Der Kunststreik als Kunstwerk

in (01.04.2006)

"Die stärkste Waffe der Arbeiter im Kampf gegen das System ist die Verweigerung der Arbeit; genau dieselbe Waffe können auch Künstler einsetzen.

Will man das Kunstsystem zerschlagen, müssen Jahre ohne Kunst ausgerufen werden: In einem Zeitraum von drei Jahren - von 1977 bis 1980 - produzieren und verkaufen Künstler keine Werke, bestücken keine Ausstellungen und verweigern die Zusammenarbeit mit jeglichem Teil der Medienmaschinerie des Kunstbetriebs. Diese vollständige Niederlegung der Arbeit stellt eine Kampfansage extremster Form der Künstler gegen den Staat dar."

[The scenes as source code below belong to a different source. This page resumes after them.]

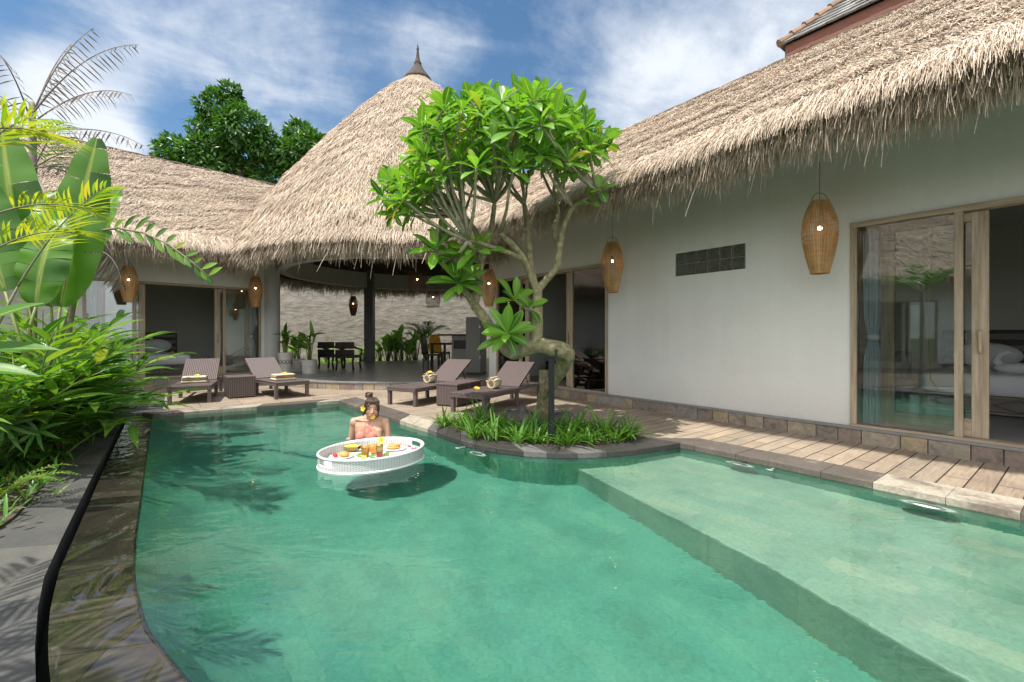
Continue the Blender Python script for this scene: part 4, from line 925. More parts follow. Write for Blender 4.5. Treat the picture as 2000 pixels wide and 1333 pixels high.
flower('loose yellow flower lying on the seat of the front lounger', (pf4.x, pf4.y, 0.315), 0.05, (0.2, -0.4, 1))

# ------------------------------------------------------------ pool lights
def pool_light(label, px, py, sc):
    p = P(px, py, WZ - 0.03) + Vector((NO.x, NO.y, 0)) * 0.055
    b = thing('pool_light', label, 'pool light', (p.x, p.y, WZ - 0.05), RZ_R, 'white ring lights along the pool edge')
    m = MB(); rs = []
    for i in range(33):
        a = 2 * math.pi * i / 32; rs.append([(r * sc * math.cos(a), r * sc * 0.52 * math.sin(a), z + 0.03 * math.sin(a) * sc) for r, z in ((0.135, 0), (0.145, 0.012), (0.115, 0.024), (0.092, 0.018), (0.088, 0.0))])
    m.rings(rs, close=False); obj('ring', m, M_WHITE, b, smooth=True).cycles.is_caustics_receiver = True
    m = MB(); m.lathe([(0.088 * sc, 0.004), (0.05 * sc, 0.012), (0.01, 0.014)], n=24, sy=0.52); obj('lens', m, M_POT, b, smooth=True)
    m = MB(); m.box(-0.02, 0.02, -0.40, -0.06 * sc, -0.02, 0.0); obj('bracket', m, M_STEEL, b)
pool_light('white ring light under the water at the foot of the planter kerb', 942, 889, 0.85)
pool_light('white ring light under the water below the coping in front of the white wall', 1450, 909, 0.95)
pool_light('large white ring light under the water nearest the cream coping stones at the right', 1815, 990, 1.12)

def inlet(label, px, py):
    p = P(px, py, WZ - 0.02); m = MB(); m.lathe([(0.030, 0), (0.032, 0.006), (0.02, 0.012), (0.008, 0.008)], n=16, sy=0.7); m.box(-0.008, 0.008, -0.22, -0.02, -0.012, 0.0)
    o = obj('water_inlet', m, M_WHITE, smooth=False); o.location = (p.x, p.y, WZ - 0.03); o.rotation_euler = (0, 0, RZ_R); o.cycles.is_caustics_receiver = True
    tag(o, label, 'pool fitting', 'small white water inlets')
inlet('small white water inlet right of the middle ring light', 1503, 921); inlet('small white water inlet left of the ring light by the planter', 893, 878)

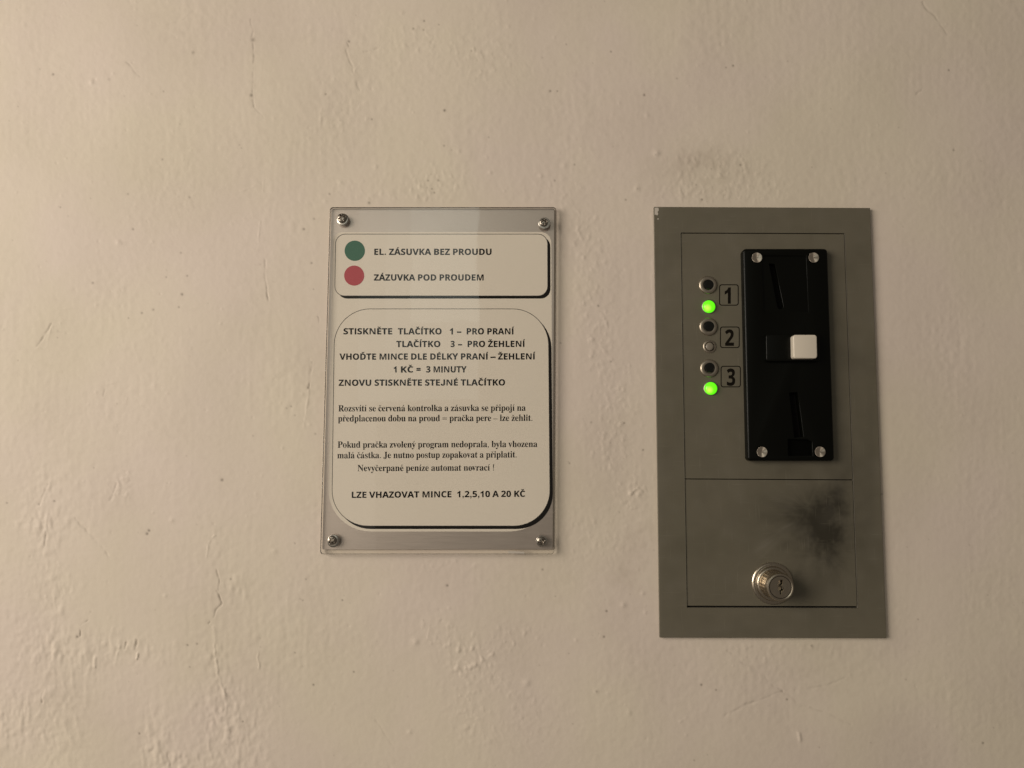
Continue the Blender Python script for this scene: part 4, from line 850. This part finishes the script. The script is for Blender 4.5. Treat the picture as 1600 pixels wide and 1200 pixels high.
# ---- lock on the lower door
def lock():
    px, py = 1207.2, 911.6
    R = 31.6 * PXM
    base = lathe('lock', [(R, -.1 * MM), (R, .5 * MM), (R * .97, .95 * MM), (R * .90, 1.25 * MM), (R * .86, 1.15 * MM), (R * .83, 1.3 * MM), (R * .80, 2.3 * MM), (R * .76, 2.8 * MM), (R * .70, 3.0 * MM), (R * .66, 2.9 * MM), (R * .62, 2.7 * MM)], px, py, DU + .6 * MM, DU, door, M['nickel'], PR, 72)
    # ribbed barrel, tapering to the front ring
    r0 = R * .64; n = 96
    c = at(px, py, DU + .6 * MM)
    bm = bmesh.new(); rings = []
    for (rr, h, rib) in ((r0, 2.5 * MM, 0), (r0 * 1.0, 4.0 * MM, 1), (r0 * .99, 7.0 * MM, 1), (r0 * .98, 11.0 * MM, 1), (r0 * .97, 11.4 * MM, 0)):
        rings.append([bm.verts.new((c.x + (rr - (rib * .13 * MM if k % 4 < 2 else 0)) * math.cos(2 * math.pi * k / n), -(DU + h), c.z + (rr - (rib * .13 * MM if k % 4 < 2 else 0)) * math.sin(2 * math.pi * k / n))) for k in range(n)])
    for A, B in zip(rings, rings[1:]):
        for k in range(n): bm.faces.new((A[k], A[(k + 1) % n], B[(k + 1) % n], B[k]))
    bmesh.ops.recalc_face_normals(bm, faces=bm.faces); me = bpy.data.meshes.new('barrel'); bm.to_mesh(me); bm.free()
    # knurl joined into the same sub-part mesh as the ring in front
    r1 = 21.2 * PXM
    H0 = 11.2 * MM
    ringp = [(r0 * .9, H0), (r1 * .97, H0 + .1 * MM), (r1, H0 + .6 * MM), (r1 * .98, H0 + 2.6 * MM), (r1 * .93, H0 + 3.3 * MM), (r1 * .84, H0 + 3.5 * MM), (r1 * .78, H0 + 3.3 * MM), (r1 * .765, H0 + 2.6 * MM)]
    obs = []
    b1 = link('barrel', me, door, [M['nickel']]); settle(b1, PR)
    fr = lathe('front_ring', ringp, px, py, DU + .6 * MM, DU, door, M['nickel_dull'], PR, 64)
    rp = r1 * .74
    # plug face with a real keyway cut through it
    pc = at(px, py, DU + .6 * MM)
    def loc_circ(r, n=48): return [(r * math.cos(2 * math.pi * k / n), r * math.sin(2 * math.pi * k / n)) for k in range(n)]
    kw = [(-.55, 3.9), (.75, 3.9), (.75, 1.3), (.35, 1.0), (.35, .2), (.9, -.2), (.9, -1.9), (.35, -2.2), (.35, -3.9), (-.2, -3.9), (-.2, -2.0), (-.75, -1.5), (-.75, 1.8), (-.2, 2.3), (-.55, 2.8)]
    kw = [(x * MM * 2.1, y * MM * 1.12) for x, y in kw]
    S = 1000.0
    me = curve_mesh([[(x * S, -y * S) for x, y in loc_circ(rp)], [(x * S, -y * S) for x, y in kw]], .8 * MM * S, 0)
    for v in me.vertices: v.co = Vector((pc.x + v.co.x / S, -(DU + H0 + 2.3 * MM + v.co.z / S), pc.z + v.co.y / S))
    plug = link('lock_plug', me, door, [M['nickel_dull']]); settle(plug, PR)
    hole = box_m('keyway', Vector((pc.x + .0001, 0, pc.z)), 3 * MM, 9 * MM, DU + H0 - .5 * MM, DU + H0 - .2 * MM, door, M['dark'], PR)
    pin = lathe('keyway_dot', [(.55 * MM, 0), (.55 * MM, .2 * MM), (.35 * MM, .5 * MM), (0, .6 * MM)], px, py, DU + .6 * MM, DU + H0 + 3.0 * MM, door, M['washer'], PR, 20)  # small pale dome beside the keyway
    pin.location.x += 1.15 * MM; pin.location.z += -.5 * MM
    return base, [b1, fr, plug, hole, pin]
base, rest = lock()
# fold the barrel, ring, plug into the lock: one mesh with several materials (door > lock is the deepest level)
def join_into(target, objs, root_loc):
    bm = bmesh.new(); bm.from_mesh(target.data)
    mats = list(target.data.materials)
    for o in objs:
        m = o.data.materials[0]
        if m not in mats: mats.append(m)
        i0 = len(bm.faces); bm2 = o.data.copy(); bm2.transform(Matrix.Translation(o.location - target.location))
        k = mats.index(m); bm.from_mesh(bm2); bm.faces.ensure_lookup_table()
        for f in bm.faces[i0:]: f.material_index = k
        bpy.data.objects.remove(o)
    me = target.data; bm.to_mesh(me); bm.free(); me.materials.clear()
    for m in mats: me.materials.append(m)
    return target
join_into(base, rest, PR)
base['label'] = 'nickel cam lock with keyhole'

Mit diesen Worten fordert der Künstler Gustav Metzger 1974 seine Kollegen de facto zum Streik auf. Der Aufruf ist Teil einer Polemik, die politische Kunst in Frage stellt und zum Boykott des Kunstbetriebs als integrativem Bestandteil des kapitalistischen Staates aufruft. Die Polemik gipfelt im Vorschlag, Künstler, denen die Einstellung ihrer Produktion schwer falle, in Lager zu schicken, wo hergestellte Werke regelmäßig zerstört werden. Publiziert wurde das Pamphlet unter dem Titel Years Without Art 1977-1980 im Katalog zur Ausstellung Art into Society - Society into Art, die 1974 im Londoner Institute of Contemporary Arts (ICA) stattfand. Als intendierten Effekt des Kunststreiks nennt Metzger den Zusammenbruch oder zumindest die Beschädigung des "Galeristen/Museen/Medien-Komplexes": private Galerien müssen schließen, Museen und Kulturinstitutionen verlieren ihre Fördermittel und müssen Personal abbauen, Kunstzeitschriften eingestellt werden... Ziel der Lahmlegung des Kunstbetriebs sei die Entwicklung "gerechterer Formen für Verkauf, Ausstellungen und Veröffentlichungen", um der im 20. Jahrhundert durch den Kapitalismus geschwächten Kunst eine neue Chance zu geben. Bis auf einige großteils empörte Reaktionen blieb der Aufruf zur Einstellung der Kunstproduktion jedoch folgenlos. Metzger führte den dreijährigen Streik im Alleingang durch. Er verlagerte in dieser Zeit - gemäß seiner Empfehlung am Ende der Polemik, nämlich, sich "statt mit der Produktion von Kunst (...) mit den zahlreichen historischen, ästhetischen und gesellschaftlichen Fragen, die sich der Kunst stellen, zu beschäftigen" - seine Aktivitäten auf die Erforschung der Kunst im Nationalsozialismus sowie auf die Auseinandersetzung mit der Frankfurter Schule.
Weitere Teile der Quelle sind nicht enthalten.